In the original “Is this a thing?” post, I said: “My favorite types of premises/presentations are unbelievable, interesting, and familiar.” And I talked about looking for these sorts of concepts that already exist in the world. Things like time travel, ESP, haunted objects, etc.

But it’s actually fairly easy to come up with premises that meet those criteria in regards to any subject, even if it’s not inherently strange in the first place.

Here are the steps:

  1. First you start with a concept or an object.

  2. Make some sort of statement about the parameters of how that concept/object operates.

  3. Change one of those parameters to make the statement untrue.

  4. Use the now untrue statement as a premise for an effect or presentation.

For example, let’s say we want to do a trick related to the concept of “memory.”

We start with a statement related to memory.

You can take certain supplements to help you better recall your memories.

Now we change one detail of that statement to make it untrue.

You can take certain supplements to help you better recall other people’s memories.

And we now have the premise for a trick.

By starting off with a sentence that rings true and only changing one thing, you end up with something that still feels familiar, because it’s very similar to something that’s well understood. This keeps you tethered to reality in a way that makes for what I feel is a good premise, rather than just asking, “Is this thing I’m going to do impossible?” By that metric you end up with shit like Milk to Lightbulb. “I’m going to vanish milk and make it reappear in this light bulb,” has no relation to anything at all. It feels like you’re doing it simply because you have a way to do it. And, of course, you are.

✿✿✿

You can use this process with anything. I look out of my window now and I see a tree with bright red autumn leaves. What’s a fundamentally true statement I can say about this? In autumn, all the leaves on the tree change color from green to red. Now by changing any single parameter, we’ve got a decent premise for a trick. If we change “autumn” we have a trick where you make the leaves change color in the spring. By changing “all” you have a trick where only one leaf changes color, or maybe one selected leaf doesn’t change color. By changing, “green” we have a trick where the leaves change to blue or something.

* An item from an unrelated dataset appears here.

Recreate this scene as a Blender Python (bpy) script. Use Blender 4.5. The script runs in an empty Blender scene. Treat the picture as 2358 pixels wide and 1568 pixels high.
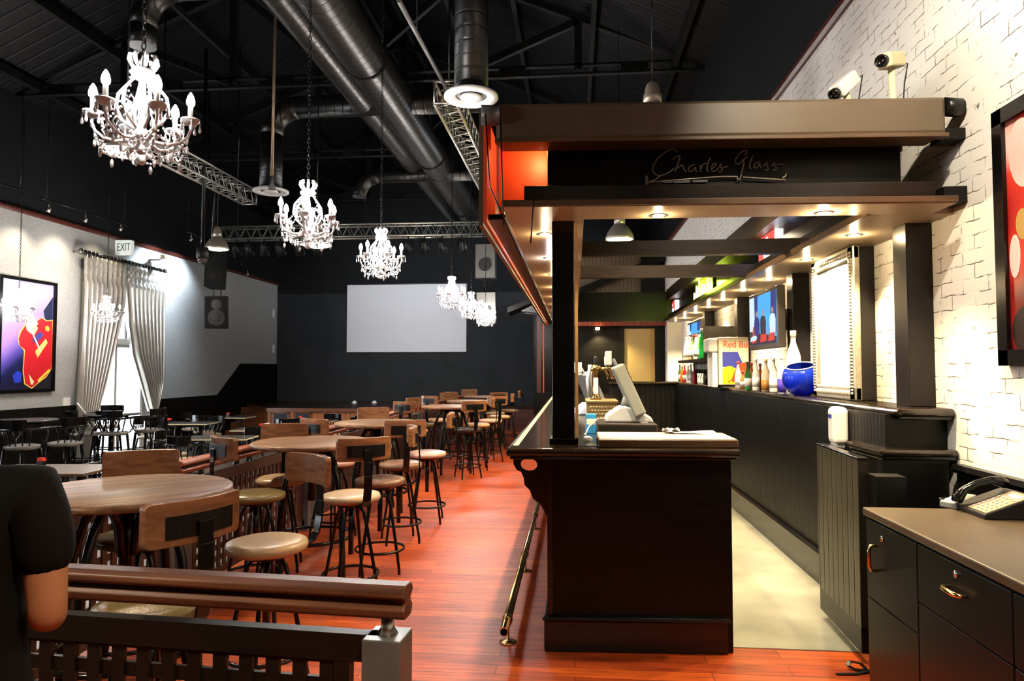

Let’s do it with something else. Theres a lamp on my desk. What’s a statement I can make about this lamp? The lamp lights up when it is plugged in and electricity flows into it. Okay, now we change one parameter of that statement. The lamp lights up when it’s not plugged in. That’s okay. But just negating your original statement is probably not the best way to go about this. Instead, maybe we change the parameters in this way: The lamp lights up when sexual energy is fed into the cord. So instead of plugging it in, two lovers sandwich the end of the power cord between their hands. That’s a premise that works for me. We’re substituting in something for the electricity. But it’s not completely arbitrary. “Sexual energy” makes sense as a power source, at least in a fantasy word. We just changed one parameter: the type of energy a lamp needs.

✿✿✿

Now, let’s talk about a bad premise:

The card changed from blue to red because it was embarrassed.

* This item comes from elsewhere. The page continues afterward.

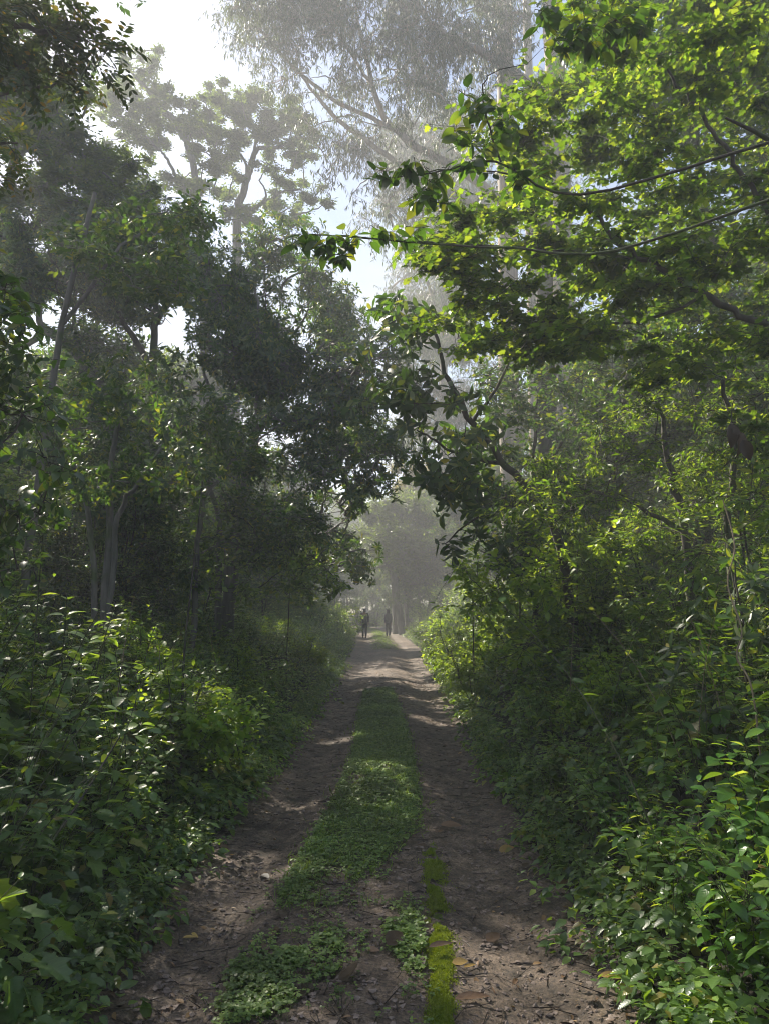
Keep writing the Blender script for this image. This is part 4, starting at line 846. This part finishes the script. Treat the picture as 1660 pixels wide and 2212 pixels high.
make_tree('leafy_tree', 'leafy tree hiding the foot of the straight trunks right of the track', 'tree',
    [([base(1150, 15), P(1155, 1150, 15), P(1150, 980, 15), P(1160, 860, 15)], .07, .02), (PL(15, (1152, 1050), (1220, 940), (1260, 860)), .04, .015)],
    fill([(1050, 800), (1130, 740), (1280, 740), (1340, 900), (1290, 1060), (1080, 1090)], 56, (13, 17.5), (.35, .65)), 42, spr(.12, 7, .3), 'leathery', 'bark', .018, twig=(.006, .003))
make_tree('dense_tree', 'tall leafy tree behind the lobed leaves at the upper right', 'tree',
    [([base(1560, 15), P(1560, 900, 15), P(1540, 600, 15), P(1500, 300, 15), P(1460, 60, 15)], .16, .05)],
    fill([(1260, -60), (1760, -60), (1760, 560), (1500, 560), (1300, 420), (1220, 200)], 40, (13, 17), (.7, 1.2)), 40, spr(.16, 7, .4, L_ov2), 'leathery', 'bark', .03, twig=(.007, .003))

# beyond the two people
make_tree('arching_tree', 'misty grey green tree with an arching bough at the far end of the track', 'tree',
    [([base(856, 52), P(853, 1280, 52), P(848, 1240, 52), P(830, 1200, 52), P(820, 1150, 52)], .3, .14), (PL(52, (850, 1250), (880, 1245), (905, 1265), (930, 1300)), .12, .06), (PL(51, (900, 1262), (860, 1226), (810, 1226), (780, 1235)), .12, .05), ([base(880, 53), P(872, 1270, 53), P(868, 1230, 53)], .16, .08)],
    fill([(800, 1090), (880, 1070), (950, 1100), (980, 1190), (930, 1240), (800, 1230), (770, 1160)], 34, (49, 56), (1.0, 1.7)), 34, spr(.28, 6, .7, L_q), 'feather', 'greybark', .06, twig=(.015, .006))
make_tree('golden_tree', 'small golden leaved tree glowing in the mist above the far end of the track', 'tree',
    [([base(880, 66), P(880, 1200, 66), P(882, 1080, 66), P(885, 1030, 66)], .22, .06)],
    fill([(850, 1010), (890, 995), (925, 1010), (920, 1050), (890, 1070), (855, 1060)], 9, (65, 68), (.8, 1.3)), 34, spr(.30, 6, .7, L_q), 'gold', 'greybark', .05, twig=(.015, .006))
make_tree('far_trunk_tree', 'dim leaning tree in the mist beside the long haired walker', 'tree',
    [([base(868, 50), P(862, 1320, 50), P(854, 1270, 50), P(846, 1225, 50)], .26, .15)],
    fill([(840, 1180), (960, 1170), (990, 1260), (930, 1290), (880, 1230)], 12, (49, 53), (.8, 1.3)), 30, spr(.26, 6, .6, L_q), 'feather', 'greybark', .05, twig=(.012, .006))

# trees of the forest behind, in the mist
def forest_geo(h, rw, seed):
    cl = []
    for k in range(26):
        a = rng.random()*2*PI; q = rng.random()**.5; zt = rng.uniform(.28, .97); cl.append((math.cos(a)*rw*q*(1.15-zt*.5), math.sin(a)*rw*q*(1.15-zt*.5), h*zt, rw*.34, rw*.34, h*.075))
    return [([np.array([0, 0, -.3]), np.array([.1, .1, h*.3]), np.array([-.1, .2, h*.6]), np.array([.1, 0, h*.9])], .02*h, .05)], cl
ft = []
for h, rw, lf, sz in ((11, 3.2, 'leathery', .24), (14, 3.6, 'feather', .28), (9, 3.0, 'leathery', .22)):
    ln, cl = forest_geo(h, rw, 0); sv = SHAFTS[:]; SHAFTS.clear()
    ft.append(make_tree('forest_tree', 'x', 'tree', ln, cl, 30, spr(sz, 7, .6, L_q), lf, 'greybark', .06, twig=(.014, .006))); SHAFTS.extend(sv)
cnt = 0
for (x, y, s, k) in ((-9, 24, .9, 0), (-12, 18, .9, 2), (-13, 29, 1.0, 0), (-7.5, 33, .9, 2), (-10, 40, 1.0, 1), (-16, 36, 1.0, 0), (-6.5, 43, .8, 2), (-8, 52, .9, 0), (-14, 48, 1.1, 1), (-20, 26, 1.0, 0), (-22, 44, 1.1, 1), (-12, 60, 1.0, 0), (-9, 70, 1.0, 1), (-20, 66, 1.1, 0),
                     (6.5, 27, .8, 2), (9, 34, .9, 0), (6, 40, .8, 2), (12, 26, .9, 0), (5.5, 48, .8, 0), (10, 46, 1.0, 1), (4, 60, .9, 2), (8, 58, 1.0, 0), (14, 40, 1.1, 1), (18, 33, 1.1, 0), (1.5, 72, .9, 0), (6, 76, 1.0, 1), (-3, 84, 1.0, 0), (12, 68, 1.1, 1), (18, 54, 1.2, 0), (11, 19, .8, 2), (26, 44, 1.2, 0), (24, 60, 1.2, 1), (-28, 56, 1.2, 1), (4, 92, 1.1, 1), (-14, 88, 1.1, 0), (.8, 57, .7, 2), (3.2, 53, .75, 0), (-1, 100, 1.2, 0), (-6, 108, 1.2, 1), (-11, 98, 1.2, 0), (2.5, 106, 1.2, 0), (-7.5, 62, .9, 2), (-6.5, 74, 1.0, 0), (1, 84, 1.0, 2), (6, 66, 1.1, 0), (-3.4, 92, .9, 2), (-.8, 72, .8, 2), (-5.2, 84, 1.0, 0), (-2.6, 112, 1.3, 0), (2.4, 50, .6, 2)):
    sn = 'left' if x < xc(y) else 'right'; dz_ = 'first rank' if y < 36 else 'middle rank' if y < 60 else 'farthest rank'
    place(ft[k], x, y, f"{['bushy dark', 'tall feathery', 'low rounded'][k]} tree in the mist, {dz_} of the forest {sn} of the track", f'forest trees on the {sn} of the track', s)
for k in range(30):
    y = rng.uniform(30, 80); sd = rng.choice([-1, 1]); x = float(xc(y))+sd*(float(hw(y))+rng.uniform(.8, 5)); sn = 'left' if sd < 0 else 'right'
    place(shrubs[rng.integers(3)], x, y, f'misty shrub along the {sn} edge of the track near and beyond the two people', f'misty far shrubs on the {sn}', rng.uniform(.8, 1.6))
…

Someone might say, “I did what you said. I took the concept that embarrassment causes people to turn red, and I just changed one thing: I put ‘playing cards’ in place of people.”

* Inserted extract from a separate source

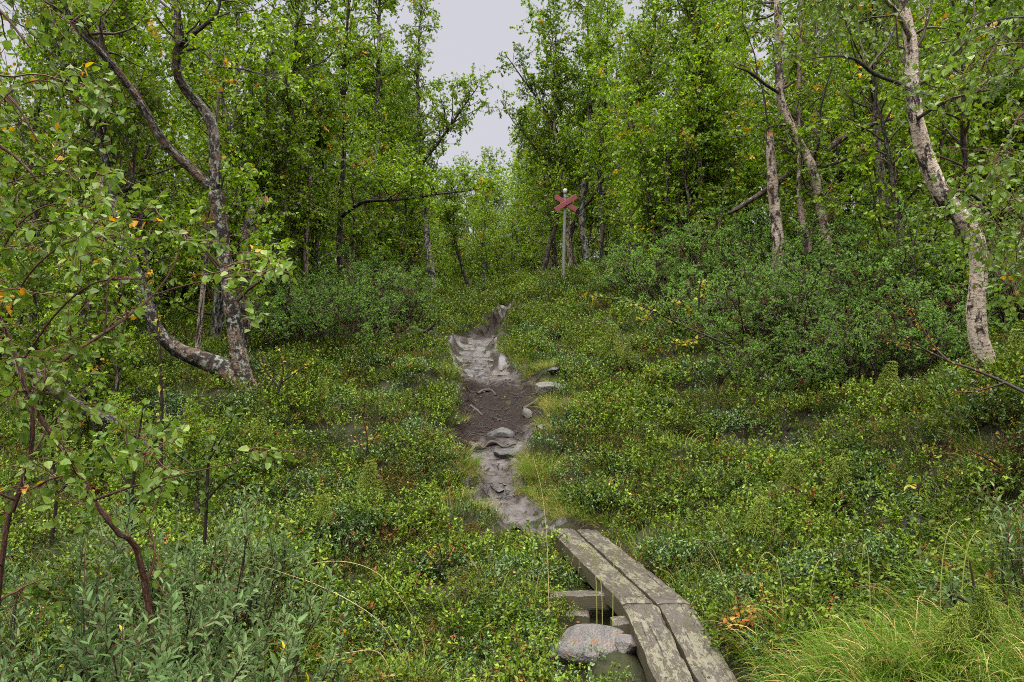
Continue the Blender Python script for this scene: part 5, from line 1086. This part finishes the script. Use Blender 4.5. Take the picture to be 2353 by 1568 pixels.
stick('birch_sapling', 'bright young birch shoot low in the left foreground above the willows', 'tree', [[(470, 1250, 9), (475, 1150, 8), (480, 1060, 7), (500, 1000, 4)], [(475, 1150, 6), (510, 1110, 5), (560, 1070, 3)], [(478, 1120, 5), (440, 1070, 4), (400, 1040, 3)], [(480, 1060, 4), (520, 990, 3), (545, 940, 2)]], 'root', 4.2, 120, 11, None, 'rowan', .042)
stick('bush_seedling', 'yellowing little shrub at the foot of the mossy birch clump', 'shrub', [[(640, 900, 6), (650, 850, 5), (640, 800, 3)], [(645, 880, 5), (690, 850, 4), (720, 830, 2)], [(640, 890, 5), (610, 850, 4), (600, 810, 2)]], 'root', 9.0, 150, 12, None, 'yellowgreen', .035)
for k, (u, v, d, n, lb) in enumerate([(1700, 1440, 4.6, 60, 'reddish bog plant right of the boards, the nearest to them'), (1760, 1410, 4.8, 50, 'orange bog plant next to the half hidden stone'), (840, 1000 + 20, 8.4, 30, 'orange leaved shoot on the slope left of the black root'), (1010, 1290, 6.2, 24, 'red leaved shoot in the heath left of the crossbeam')]):
    stick('autumn_plant', lb, 'plant', [[(u, v + 30, 4), (u + 4, v - 10, 3), (u - 6, v - 60, 2)], [(u, v + 20, 3), (u + 30, v - 30, 2)], [(u, v + 20, 3), (u - 34, v - 24, 2)]], 'root', d, n, 20 + k, None, 'redleaf', .03)

bpy.context.view_layer.update()
stick('birch_sapling', 'leafy birch shoot behind the willows, nearest to the copper stems', 'tree', [[(300, 1230, 9), (305, 1120, 8), (318, 1010, 6), (330, 930, 3)], [(305, 1130, 6), (260, 1060, 5), (225, 1000, 3)], [(310, 1070, 6), (360, 1010, 4), (400, 960, 2)], [(303, 1160, 5), (360, 1120, 4), (420, 1090, 2)]], 'root', 4.4, 150, 31, None, 'rowan', .042)
stick('birch_sapling', 'thin birch shoot with yellowing leaves at the left edge above the willows', 'tree', [[(120, 1240, 9), (130, 1130, 8), (120, 1030, 6), (135, 940, 3)], [(130, 1140, 6), (180, 1080, 5), (215, 1040, 3)], [(124, 1080, 5), (80, 1010, 4), (60, 960, 2)]], 'root', 4.0, 120, 32, None, 'rowan', .042)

Yeah, sorry, no. That doesn’t count. People feel embarrassment. Not playing cards. So you’re introducing an entirely new object as the subject of your premise. When you do that, you’re just making your trick a symbolic exercise.

✿✿✿

Now, of course what I’m talking about here is sort of an easy way to generate premises, because you’re not limited by any given trick. It’s just an idea generating process.

Look at something: There’s a pumpkin outside my window.

Make a true statement about pumpkins: Pumpkins decompose about a week from when you carve them.

Change one parameter of that statement and you’ll have a trick idea.

Maybe it’s a trick where pumpkins don’t decompose, they recompose. And every night you swap out the pumpkin on your neighbor’s porch with a similar one except the image that was carved into it is a little smaller than the previous night. As if it’s healing. (That would be more of a weird, benevolent prank than it would be a trick.)

Or maybe you change “about a week” to “about a minute” and the audiences watches as the pumpkin decomposes in real time in front of you. “That wasn’t a trick with the pumpkin. It was a trick with time. We’re all ten days older than we were just moments ago.”

This is, I think, a pretty satisfying way to generate trick ideas using a particular concept or object.

But unless you’re creating a themed show, or something like that, you probably don’t not need to create a premise first, and then build a trick from that. Instead you probably have a trick that already exists and you need to come up with some premise for it. That is, admittedly, much harder.

But just coming up with premises (without tricks) attached is the first step I use. I come up with subjects that I think are interesting. Then I use this process to generate premises based on that subject. Then I keep a list of those premises and read through them from time to time, alongside a list of tricks that I haven’t quite found a premise for yet, and I look for any potential connecting fiber between the two lists.

It’s not automatic, but it puts you in a position to get lucky occasionally and match up a premise you like with a trick you have. This beats the option of just hoping for a bolt of inspiration to strike and to just have the perfect premise pop into your head. Sometimes that does happen. But it’s not a very actionable way to approach the process.